Saturday, 26 November 2016

A History of Christmas Food - ebook out now

- With over 20 historic recipes

Buy the ebook HERE

Christmas today is a time of feasting, drinking and all round merrymaking. We serve vast meals that cause our dining tables to groan with the weight and our families to gasp at the luxury.
But it is not just a matter of serving huge meals. Christmas - more than any other time of year - is associated with its own special foods, drinks and eating customs.
Most Christmas foods are widely recognised. Roast turkey graces most tables, which also feature sprouts, roast potatoes, parsnips, bacon rolls, pigs in blankets, cranberry sauce and bread sauce. All that is in due course cleared away to be replaced by Christmas pud and mince pies.
Others are very personal. I grew up in a household where supper on Christmas Eve was always sausages and mash, and where the adults began Christmas Day by trooping down to the kitchen for "Grandma's Special Christmas Tea", which was consumed with much lip smacking and joking.

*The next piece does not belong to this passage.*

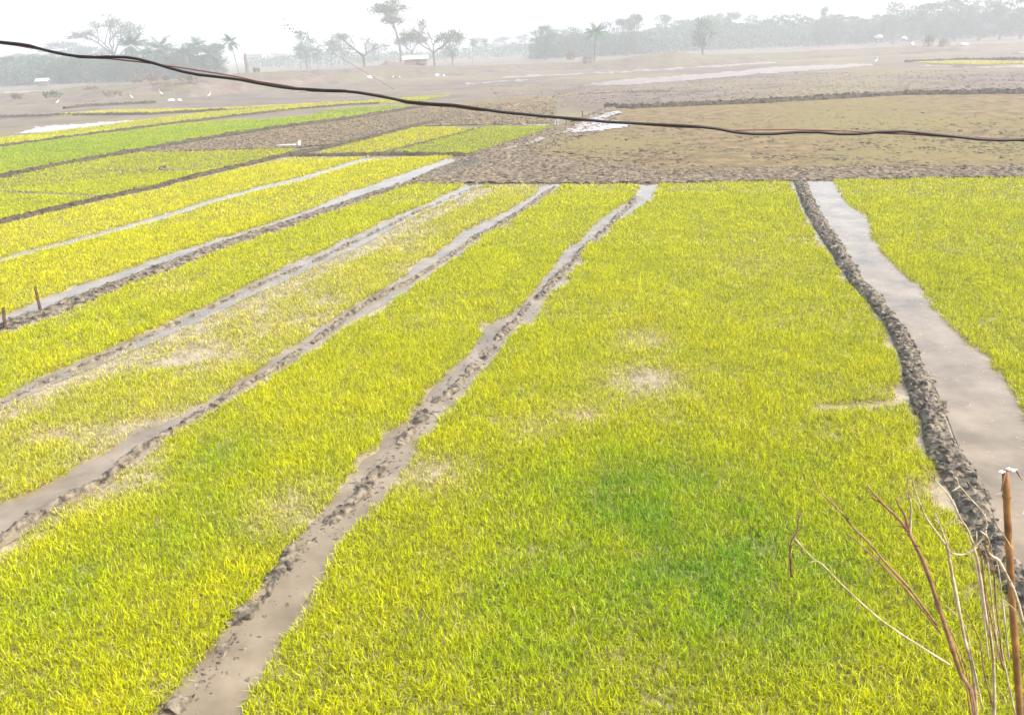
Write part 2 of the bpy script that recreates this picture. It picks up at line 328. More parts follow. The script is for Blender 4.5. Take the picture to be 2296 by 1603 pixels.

As a tot I found this early morning ritual a bit odd, but when I grew older I learned that "Grandma's Special Christmas Tea" involved my grandmother tipping a healthy dose of whisky into each mug before pouring out the tea.
We take so much of this for granted as part and parcel of our Christmas traditions that we indulge ourselves without thinking. And if we do spare a thought we probably imagine that Christmas has always been like this.
But it hasn't. Christmases of years gone by were very different. Oh, there has always been plenty of eating and drinking going on, but what has been eaten or drunk has varied enormously.
So what did our ancestors eat and drink on the greatest feast of the year?
Read on.

Please note that in producing the recipes included in this book I have adapted original recipes found in books and manuscripts dating back to the times in question. Earlier recipes often did not include either precise measurements or detailed instructions, so I have experimented to find what seems to work best for me. I have generally sought to avoid recipes using ingredients that might be difficult to find these days or have suggested easily obtained alternatives when I have - how could I possibly miss out Mrs Beeton's original Christmas cake of 1861? Enjoy trying out these recipes and your taste of the past.